■ AIM
Take the data below and extract the lines from the one with "Generate a Blender" to the one with "vs.view_transform = 'Standard';", inclusive, exactly as written.

──────────────────────────────

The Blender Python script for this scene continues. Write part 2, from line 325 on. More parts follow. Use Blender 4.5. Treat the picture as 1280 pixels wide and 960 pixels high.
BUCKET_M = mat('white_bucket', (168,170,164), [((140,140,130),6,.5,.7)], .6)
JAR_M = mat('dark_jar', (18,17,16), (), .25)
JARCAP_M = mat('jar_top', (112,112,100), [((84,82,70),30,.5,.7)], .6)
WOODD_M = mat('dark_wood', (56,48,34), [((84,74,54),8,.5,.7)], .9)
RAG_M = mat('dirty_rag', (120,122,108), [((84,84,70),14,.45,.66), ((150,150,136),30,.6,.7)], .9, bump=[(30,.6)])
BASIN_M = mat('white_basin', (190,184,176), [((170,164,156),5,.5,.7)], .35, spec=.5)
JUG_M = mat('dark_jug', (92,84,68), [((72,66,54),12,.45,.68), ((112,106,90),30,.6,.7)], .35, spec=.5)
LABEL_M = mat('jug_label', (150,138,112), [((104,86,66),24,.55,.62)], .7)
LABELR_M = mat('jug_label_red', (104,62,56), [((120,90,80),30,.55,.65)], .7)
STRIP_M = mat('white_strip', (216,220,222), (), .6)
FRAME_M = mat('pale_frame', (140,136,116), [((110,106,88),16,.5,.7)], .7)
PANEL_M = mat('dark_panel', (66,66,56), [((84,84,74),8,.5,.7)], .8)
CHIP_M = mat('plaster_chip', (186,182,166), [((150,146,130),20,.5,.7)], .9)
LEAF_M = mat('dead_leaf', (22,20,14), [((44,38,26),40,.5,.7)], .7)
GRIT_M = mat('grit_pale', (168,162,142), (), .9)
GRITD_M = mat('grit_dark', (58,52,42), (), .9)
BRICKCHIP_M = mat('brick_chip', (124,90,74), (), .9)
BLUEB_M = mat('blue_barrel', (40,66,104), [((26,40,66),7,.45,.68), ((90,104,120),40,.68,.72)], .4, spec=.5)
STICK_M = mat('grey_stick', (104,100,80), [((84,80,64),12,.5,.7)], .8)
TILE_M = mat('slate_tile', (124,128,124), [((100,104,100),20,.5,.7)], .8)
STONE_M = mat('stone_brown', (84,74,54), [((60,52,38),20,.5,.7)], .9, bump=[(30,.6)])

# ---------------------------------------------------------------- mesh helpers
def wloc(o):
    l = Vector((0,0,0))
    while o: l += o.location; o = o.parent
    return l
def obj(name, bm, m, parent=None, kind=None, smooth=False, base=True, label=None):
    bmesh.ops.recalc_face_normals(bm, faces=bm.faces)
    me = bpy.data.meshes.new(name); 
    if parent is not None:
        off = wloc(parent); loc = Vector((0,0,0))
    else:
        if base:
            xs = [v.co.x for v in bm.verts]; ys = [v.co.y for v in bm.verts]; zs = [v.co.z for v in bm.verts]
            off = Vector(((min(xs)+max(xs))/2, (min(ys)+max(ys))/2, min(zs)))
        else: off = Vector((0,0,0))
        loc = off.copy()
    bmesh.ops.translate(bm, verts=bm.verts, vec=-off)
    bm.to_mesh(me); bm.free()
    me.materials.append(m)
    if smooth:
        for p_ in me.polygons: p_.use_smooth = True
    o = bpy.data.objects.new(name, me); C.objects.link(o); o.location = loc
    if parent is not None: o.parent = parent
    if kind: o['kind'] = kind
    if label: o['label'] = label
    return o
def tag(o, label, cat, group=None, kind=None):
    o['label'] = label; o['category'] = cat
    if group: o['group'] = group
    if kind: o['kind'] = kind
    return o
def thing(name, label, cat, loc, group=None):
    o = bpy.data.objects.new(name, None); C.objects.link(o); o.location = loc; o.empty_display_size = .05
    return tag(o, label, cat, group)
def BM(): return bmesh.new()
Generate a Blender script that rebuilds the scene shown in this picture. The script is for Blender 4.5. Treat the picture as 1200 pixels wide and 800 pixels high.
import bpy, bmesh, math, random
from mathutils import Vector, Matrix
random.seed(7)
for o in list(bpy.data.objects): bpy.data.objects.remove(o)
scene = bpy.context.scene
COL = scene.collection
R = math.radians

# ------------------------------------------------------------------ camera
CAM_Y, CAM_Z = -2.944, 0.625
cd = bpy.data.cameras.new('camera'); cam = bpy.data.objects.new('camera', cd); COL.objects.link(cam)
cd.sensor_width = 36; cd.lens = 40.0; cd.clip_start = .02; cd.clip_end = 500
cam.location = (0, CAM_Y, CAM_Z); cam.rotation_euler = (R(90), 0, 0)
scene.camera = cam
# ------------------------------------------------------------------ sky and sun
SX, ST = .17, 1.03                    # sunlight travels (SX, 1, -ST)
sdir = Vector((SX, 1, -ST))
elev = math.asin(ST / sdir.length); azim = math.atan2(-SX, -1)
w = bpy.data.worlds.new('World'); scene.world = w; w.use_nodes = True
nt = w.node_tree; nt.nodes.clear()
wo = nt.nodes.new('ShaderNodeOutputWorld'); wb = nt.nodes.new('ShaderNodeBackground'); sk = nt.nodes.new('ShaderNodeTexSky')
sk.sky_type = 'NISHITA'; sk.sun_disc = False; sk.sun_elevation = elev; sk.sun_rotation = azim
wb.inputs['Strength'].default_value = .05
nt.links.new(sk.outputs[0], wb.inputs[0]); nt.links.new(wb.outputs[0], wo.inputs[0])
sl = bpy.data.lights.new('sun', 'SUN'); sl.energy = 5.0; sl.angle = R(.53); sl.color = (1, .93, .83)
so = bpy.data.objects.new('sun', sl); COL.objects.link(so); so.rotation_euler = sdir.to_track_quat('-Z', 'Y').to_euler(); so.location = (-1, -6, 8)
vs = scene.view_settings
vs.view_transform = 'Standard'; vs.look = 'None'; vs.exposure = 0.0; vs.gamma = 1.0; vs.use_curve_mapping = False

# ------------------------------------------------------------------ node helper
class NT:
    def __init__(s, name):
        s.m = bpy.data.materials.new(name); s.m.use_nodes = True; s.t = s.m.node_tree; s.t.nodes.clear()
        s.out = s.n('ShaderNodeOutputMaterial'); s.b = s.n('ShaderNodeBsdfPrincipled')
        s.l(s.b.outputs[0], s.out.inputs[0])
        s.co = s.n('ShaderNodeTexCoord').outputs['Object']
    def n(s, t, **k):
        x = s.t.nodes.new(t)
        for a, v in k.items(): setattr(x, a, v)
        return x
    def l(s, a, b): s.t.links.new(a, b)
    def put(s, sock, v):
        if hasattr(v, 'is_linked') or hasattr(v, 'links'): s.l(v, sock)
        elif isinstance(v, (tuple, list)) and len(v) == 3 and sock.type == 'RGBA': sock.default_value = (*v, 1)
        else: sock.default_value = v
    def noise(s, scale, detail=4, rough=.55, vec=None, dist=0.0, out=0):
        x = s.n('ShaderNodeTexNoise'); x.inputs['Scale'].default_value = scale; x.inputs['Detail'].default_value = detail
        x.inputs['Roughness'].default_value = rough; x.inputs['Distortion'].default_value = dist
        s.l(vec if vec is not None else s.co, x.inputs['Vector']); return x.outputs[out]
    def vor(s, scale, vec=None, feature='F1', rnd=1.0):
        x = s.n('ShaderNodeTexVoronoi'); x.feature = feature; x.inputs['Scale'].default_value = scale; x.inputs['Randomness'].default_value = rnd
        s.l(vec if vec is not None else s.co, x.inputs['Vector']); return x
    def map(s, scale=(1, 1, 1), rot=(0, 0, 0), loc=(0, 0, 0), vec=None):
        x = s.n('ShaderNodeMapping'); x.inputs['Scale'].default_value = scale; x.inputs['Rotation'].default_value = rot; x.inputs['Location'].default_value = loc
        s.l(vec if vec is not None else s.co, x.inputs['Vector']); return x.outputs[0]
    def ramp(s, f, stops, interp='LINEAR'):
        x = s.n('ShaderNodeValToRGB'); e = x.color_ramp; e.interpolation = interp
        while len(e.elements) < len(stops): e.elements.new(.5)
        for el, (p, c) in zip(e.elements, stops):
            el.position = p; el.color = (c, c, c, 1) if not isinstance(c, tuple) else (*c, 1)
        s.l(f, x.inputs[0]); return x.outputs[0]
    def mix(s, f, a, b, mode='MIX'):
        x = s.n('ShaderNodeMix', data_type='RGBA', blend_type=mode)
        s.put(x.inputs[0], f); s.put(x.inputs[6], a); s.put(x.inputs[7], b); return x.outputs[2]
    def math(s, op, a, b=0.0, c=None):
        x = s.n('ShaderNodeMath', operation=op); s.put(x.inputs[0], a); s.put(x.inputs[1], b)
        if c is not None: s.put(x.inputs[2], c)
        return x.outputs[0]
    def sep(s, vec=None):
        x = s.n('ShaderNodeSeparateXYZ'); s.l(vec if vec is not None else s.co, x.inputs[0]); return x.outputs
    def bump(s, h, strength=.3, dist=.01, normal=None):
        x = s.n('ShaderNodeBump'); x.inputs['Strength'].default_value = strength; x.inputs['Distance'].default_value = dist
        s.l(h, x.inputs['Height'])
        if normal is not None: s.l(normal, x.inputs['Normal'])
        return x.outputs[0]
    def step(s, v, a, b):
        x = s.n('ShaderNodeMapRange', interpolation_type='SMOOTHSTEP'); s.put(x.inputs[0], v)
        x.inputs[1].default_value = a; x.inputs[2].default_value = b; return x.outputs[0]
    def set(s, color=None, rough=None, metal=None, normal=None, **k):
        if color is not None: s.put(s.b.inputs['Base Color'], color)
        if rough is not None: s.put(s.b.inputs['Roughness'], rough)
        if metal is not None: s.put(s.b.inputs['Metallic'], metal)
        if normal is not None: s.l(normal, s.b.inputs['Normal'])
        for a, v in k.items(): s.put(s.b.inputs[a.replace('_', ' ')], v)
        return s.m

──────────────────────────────

■ RESULT FOR THIS TASK
Generate a Blender script that rebuilds the scene shown in this picture. The script is for Blender 4.5. Treat the picture as 1200 pixels wide and 800 pixels high.
import bpy, bmesh, math, random
from mathutils import Vector, Matrix
random.seed(7)
for o in list(bpy.data.objects): bpy.data.objects.remove(o)
scene = bpy.context.scene
COL = scene.collection
R = math.radians

# ------------------------------------------------------------------ camera
CAM_Y, CAM_Z = -2.944, 0.625
cd = bpy.data.cameras.new('camera'); cam = bpy.data.objects.new('camera', cd); COL.objects.link(cam)
cd.sensor_width = 36; cd.lens = 40.0; cd.clip_start = .02; cd.clip_end = 500
cam.location = (0, CAM_Y, CAM_Z); cam.rotation_euler = (R(90), 0, 0)
scene.camera = cam
# ------------------------------------------------------------------ sky and sun
SX, ST = .17, 1.03                    # sunlight travels (SX, 1, -ST)
sdir = Vector((SX, 1, -ST))
elev = math.asin(ST / sdir.length); azim = math.atan2(-SX, -1)
w = bpy.data.worlds.new('World'); scene.world = w; w.use_nodes = True
nt = w.node_tree; nt.nodes.clear()
wo = nt.nodes.new('ShaderNodeOutputWorld'); wb = nt.nodes.new('ShaderNodeBackground'); sk = nt.nodes.new('ShaderNodeTexSky')
sk.sky_type = 'NISHITA'; sk.sun_disc = False; sk.sun_elevation = elev; sk.sun_rotation = azim
wb.inputs['Strength'].default_value = .05
nt.links.new(sk.outputs[0], wb.inputs[0]); nt.links.new(wb.outputs[0], wo.inputs[0])
sl = bpy.data.lights.new('sun', 'SUN'); sl.energy = 5.0; sl.angle = R(.53); sl.color = (1, .93, .83)
so = bpy.data.objects.new('sun', sl); COL.objects.link(so); so.rotation_euler = sdir.to_track_quat('-Z', 'Y').to_euler(); so.location = (-1, -6, 8)
vs = scene.view_settings
vs.view_transform = 'Standard'; vs.look = 'None'; vs.exposure = 0.0; vs.gamma = 1.0; vs.use_curve_mapping = False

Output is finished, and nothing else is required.